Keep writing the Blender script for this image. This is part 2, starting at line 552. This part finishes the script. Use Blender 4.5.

-=-=-

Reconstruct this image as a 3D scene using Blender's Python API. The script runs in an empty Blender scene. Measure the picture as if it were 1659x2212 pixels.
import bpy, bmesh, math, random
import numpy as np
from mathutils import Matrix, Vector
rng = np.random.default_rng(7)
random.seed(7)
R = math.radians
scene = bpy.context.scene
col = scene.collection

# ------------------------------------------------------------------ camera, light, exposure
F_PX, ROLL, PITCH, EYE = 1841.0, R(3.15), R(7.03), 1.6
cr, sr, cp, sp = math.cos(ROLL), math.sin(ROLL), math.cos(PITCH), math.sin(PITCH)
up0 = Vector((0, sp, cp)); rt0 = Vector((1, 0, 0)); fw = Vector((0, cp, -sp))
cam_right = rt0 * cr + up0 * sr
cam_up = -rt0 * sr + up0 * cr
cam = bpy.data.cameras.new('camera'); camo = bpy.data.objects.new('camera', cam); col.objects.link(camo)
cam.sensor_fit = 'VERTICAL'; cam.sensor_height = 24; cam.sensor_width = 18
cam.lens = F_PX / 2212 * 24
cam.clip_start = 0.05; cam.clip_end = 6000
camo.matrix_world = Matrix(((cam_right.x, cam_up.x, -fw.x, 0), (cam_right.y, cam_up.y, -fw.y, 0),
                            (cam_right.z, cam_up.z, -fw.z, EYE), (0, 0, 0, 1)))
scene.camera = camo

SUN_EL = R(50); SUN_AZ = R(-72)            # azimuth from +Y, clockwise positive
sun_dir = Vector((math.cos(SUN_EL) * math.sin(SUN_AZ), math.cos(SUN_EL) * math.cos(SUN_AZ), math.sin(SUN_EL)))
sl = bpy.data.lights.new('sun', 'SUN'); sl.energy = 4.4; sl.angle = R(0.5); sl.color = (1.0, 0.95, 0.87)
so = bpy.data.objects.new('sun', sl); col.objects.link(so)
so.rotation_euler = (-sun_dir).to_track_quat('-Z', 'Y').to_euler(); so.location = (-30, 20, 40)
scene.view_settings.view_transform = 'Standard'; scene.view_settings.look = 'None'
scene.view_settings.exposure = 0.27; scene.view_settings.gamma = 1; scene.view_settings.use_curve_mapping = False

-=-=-

Exercise requirements:
Look for lines containing the string "script" and copy them all.

Written solution:
Keep writing the Blender script for this image. This is part 2, starting at line 552. This part finishes the script. Use Blender 4.5.
Reconstruct this image as a 3D scene using Blender's Python API. The script runs in an empty Blender scene. Measure the picture as if it were 1659x2212 pixels.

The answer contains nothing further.